PROBLEM TO WORK ON - Return only the lines from the top of the data down to the one that holds "CT, ST = math.cos(TH), math.sin(TH)", both included, without any pictures.

STORED DATA -
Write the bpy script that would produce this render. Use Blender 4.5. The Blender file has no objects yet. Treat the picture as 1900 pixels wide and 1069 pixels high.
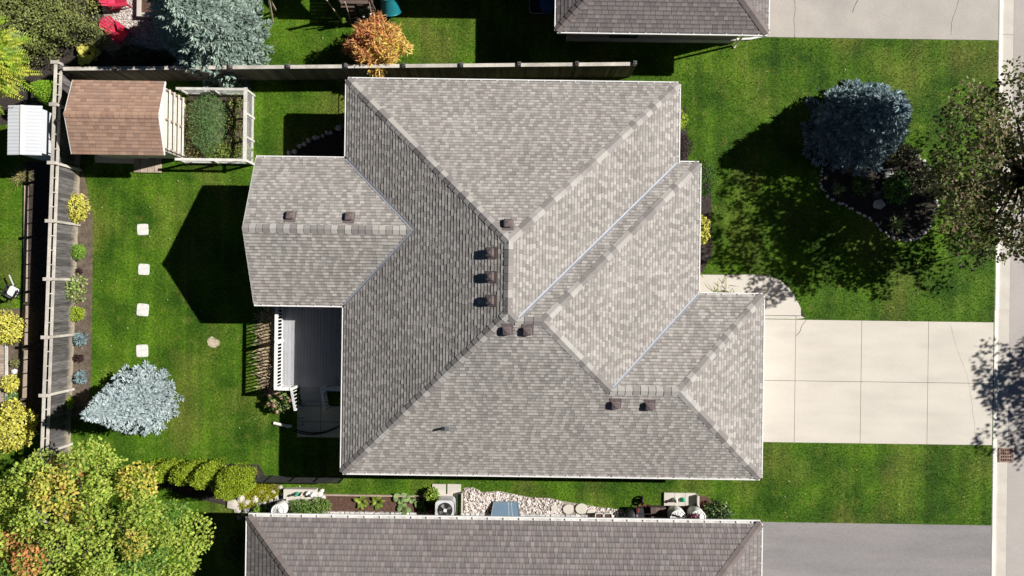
import bpy, math, random
import numpy as np
from mathutils import Vector, Matrix

random.seed(7)
rng = np.random.default_rng(7)
S = bpy.context.scene
COL = S.collection

# ------------------------------------------------------------------ camera, sky, sun, exposure
H, F, TH = 35.0, 1470.0, math.radians(0.8)
CT, ST = math.cos(TH), math.sin(TH)

def P(px, py, z=0.0):
    """A point measured on the photograph (1900x1069) at height z, in metres."""
    dx = (px - 950.0) / F * (H - z)
    dy = (534.5 - py) / F * (H - z)
    return Vector((dx * CT - dy * ST, dx * ST + dy * CT, z))

cam_d = bpy.data.cameras.new('camera')
cam = bpy.data.objects.new('camera', cam_d)
COL.objects.link(cam)
cam.location = (0, 0, H)
cam.rotation_euler = (0, 0, TH)
cam_d.sensor_width = 36
cam_d.lens = 36 * F / 1900
cam_d.clip_end = 2000
S.camera = cam

SUN_TO = Vector((1.126, 0.296, 1.0)).normalized()
W = bpy.data.worlds.new('World')
S.world = W
W.use_nodes = True
wn = W.node_tree
sky = wn.nodes.new('ShaderNodeTexSky')
sky.sky_type = 'NISHITA'
sky.sun_disc = False
sky.sun_elevation = math.asin(SUN_TO.z)
sky.sun_rotation = math.atan2(SUN_TO.x, SUN_TO.y)
sky.altitude = 400
sky.air_density = 0.26
sky.dust_density = 0.0
bg = wn.nodes['Background']
bg.inputs['Strength'].default_value = 0.05
wn.links.new(sky.outputs[0], bg.inputs['Color'])

sd = bpy.data.lights.new('sun', 'SUN')
sd.energy = 5.0
sd.angle = math.radians(0.5)
sd.color = (1.0, 0.965, 0.915)
sun = bpy.data.objects.new('sun', sd)
COL.objects.link(sun)
sun.rotation_euler = (-SUN_TO).to_track_quat('-Z', 'Y').to_euler()
sun.location = (30, 8, 40)

S.view_settings.view_transform = 'Standard'
S.view_settings.look = 'None'
S.view_settings.exposure = 0.40
S.view_settings.gamma = 1
S.view_settings.use_curve_mapping = False
S.cycles.max_bounces = 6
S.cycles.diffuse_bounces = 3
S.cycles.use_denoising = True

# ------------------------------------------------------------------ helpers
EXCL = []          # polygons where no lawn grass grows

def tag(o, label, cat, group=None):
    o['label'] = label
    o['category'] = cat
    if group:
        o['group'] = group
    return o

def struct(o):
    o['kind'] = 'structure'
    return o

def stuff(o):
    o['kind'] = 'stuff'
    return o

def thing(name, label, cat, loc=(0, 0, 0), rotz=0.0, group=None):
    o = bpy.data.objects.new(name, None)
    COL.objects.link(o)
    o.location = loc
    o.rotation_euler = (0, 0, rotz)
    o.empty_display_size = 0.2
    return tag(o, label, cat, group)

def link(name, me, parent=None, loc=None, rot=None, scale=None):
    o = bpy.data.objects.new(name, me)
    COL.objects.link(o)
    if parent is not None:
        o.parent = parent
    if loc is not None:
        o.location = loc
    if rot is not None:
        o.rotation_euler = rot
    if scale is not None:
        o.scale = scale
    return o

class MB:
    """Collects simple shapes; build() links them as one mesh object."""
    def __init__(s):
        s.v, s.f, s.c = [], [], []
        s.col = (1, 1, 1)
    def add(s, vs, fs):
        b = len(s.v)
        s.v += [tuple(p) for p in vs]
        s.c += [s.col] * len(vs)
        s.f += [tuple(i + b for i in f) for f in fs]
        return s
    def box(s, c, d, rz=0.0, M=None):
        hx, hy, hz = d[0] / 2, d[1] / 2, d[2] / 2
        vs = [Vector((sx * hx, sy * hy, sz * hz)) for sz in (-1, 1) for sy in (-1, 1) for sx in (-1, 1)]
        R = M if M is not None else Matrix.Rotation(rz, 3, 'Z')
        vs = [R @ p + Vector(c) for p in vs]
        return s.add(vs, [(0, 2, 3, 1), (4, 5, 7, 6), (0, 1, 5, 4), (2, 6, 7, 3), (0, 4, 6, 2), (1, 3, 7, 5)])
    def bar(s, a, b, w, h=None):
        a, b = Vector(a), Vector(b)
        h = h or w
        d = b - a
        L = d.length
        if L < 1e-6:
            return s
        x = d / L
        up = Vector((0, 0, 1)) if abs(x.z) < .95 else Vector((0, 1, 0))
        y = up.cross(x).normalized()
        z = x.cross(y)
        M = Matrix((x, y, z)).transposed()
        return s.box((a + b) / 2, (L, w, h), M=M)
    def prism(s, poly, z0, z1):
        n = len(poly)
        ar = sum(poly[i][0] * poly[(i + 1) % n][1] - poly[(i + 1) % n][0] * poly[i][1] for i in range(n))
        if ar < 0:
            poly = poly[::-1]
        vs = [(p[0], p[1], z0) for p in poly] + [(p[0], p[1], z1) for p in poly]
        fs = [tuple(range(n))[::-1], tuple(range(n, 2 * n))]
        fs += [(i, (i + 1) % n, n + (i + 1) % n, n + i) for i in range(n)]
        return s.add(vs, fs)
    def lathe(s, prof, c=(0, 0, 0), n=16, sx=1.0, sy=1.0, pw=2.0):
        vs, fs = [], []
        for r, z in prof:
            for k in range(n):
                a = 2 * math.pi * k / n
                ca, sa = math.cos(a), math.sin(a)
                q = (abs(ca) ** pw + abs(sa) ** pw) ** (-1 / pw)
                vs.append((c[0] + r * q * ca * sx, c[1] + r * q * sa * sy, c[2] + z))
        m = len(prof)
        for j in range(m - 1):
            for k in range(n):
                fs.append((j * n + k, j * n + (k + 1) % n, (j + 1) * n + (k + 1) % n, (j + 1) * n + k))
        fs.append(tuple(range(n))[::-1])
        fs.append(tuple((m - 1) * n + k for k in range(n)))
        return s.add(vs, fs)
    def tube(s, path, r, n=8, closed=False):
        path = [Vector(p) for p in path]
        m = len(path)
        rr = r if isinstance(r, (list, tuple)) else [r] * m
        vs, fs = [], []
        for i, p in enumerate(path):
            if closed:
                t = path[(i + 1) % m] - path[i - 1]
            else:
                t = path[min(i + 1, m - 1)] - path[max(i - 1, 0)]
            t.normalize()
            up = Vector((0, 0, 1)) if abs(t.z) < .9 else Vector((1, 0, 0))
            a = up.cross(t).normalized()
            b = t.cross(a)
            for k in range(n):
                an = 2 * math.pi * k / n
                vs.append(p + (a * math.cos(an) + b * math.sin(an)) * rr[i])
        for i in range(m if closed else m - 1):
            j = (i + 1) % m
            for k in range(n):
                fs.append((i * n + k, i * n + (k + 1) % n, j * n + (k + 1) % n, j * n + k))
        if not closed:
            fs.append(tuple(range(n))[::-1])
            fs.append(tuple((m - 1) * n + k for k in range(n)))
        return s.add(vs, fs)
    def mesh(s, name, mat, smooth=False):
        me = bpy.data.meshes.new(name)
        me.from_pydata(s.v, [], s.f)
        at = me.attributes.new('col', 'FLOAT_COLOR', 'POINT')
        c4 = np.ones((len(s.v), 4), np.float32)
        c4[:, :3] = np.array(s.c, np.float32).reshape(-1, 3)
        at.data.foreach_set('color', c4.ravel())
        if smooth:
            me.polygons.foreach_set('use_smooth', [True] * len(me.polygons))
        me.materials.append(mat)
        me.update()
        return me
    def build(s, name, mat, parent=None, smooth=False, **k):
        return link(name, s.mesh(name, mat, smooth), parent, **k)

def np_mesh(name, V, Fc, mat, cols=None, smooth=False):
    V = np.asarray(V, np.float32)
    Fc = np.asarray(Fc, np.int32)
    me = bpy.data.meshes.new(name)
    k = Fc.shape[1]
    me.vertices.add(len(V))
    me.vertices.foreach_set('co', V.ravel())
    me.loops.add(Fc.size)
    me.loops.foreach_set('vertex_index', Fc.ravel())
    me.polygons.add(len(Fc))
    me.polygons.foreach_set('loop_start', np.arange(0, Fc.size, k, dtype=np.int32))
    me.polygons.foreach_set('loop_total', np.full(len(Fc), k, np.int32))
    if cols is not None:
        c4 = np.ones((len(V), 4), np.float32)
        c4[:, :3] = cols
        at = me.attributes.new('col', 'FLOAT_COLOR', 'POINT')
        at.data.foreach_set('color', c4.ravel())
    me.polygons.foreach_set('use_smooth', np.full(len(Fc), bool(smooth)))
    me.materials.append(mat)
    me.update(calc_edges=True)
    return me

# ------------------------------------------------------------------ materials
def _n(nt, t, **kw):
    n = nt.nodes.new(t)
    for k, v in kw.items():
        setattr(n, k, v)
    return n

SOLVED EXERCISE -
Write the bpy script that would produce this render. Use Blender 4.5. The Blender file has no objects yet. Treat the picture as 1900 pixels wide and 1069 pixels high.
import bpy, math, random
import numpy as np
from mathutils import Vector, Matrix

random.seed(7)
rng = np.random.default_rng(7)
S = bpy.context.scene
COL = S.collection

# ------------------------------------------------------------------ camera, sky, sun, exposure
H, F, TH = 35.0, 1470.0, math.radians(0.8)
CT, ST = math.cos(TH), math.sin(TH)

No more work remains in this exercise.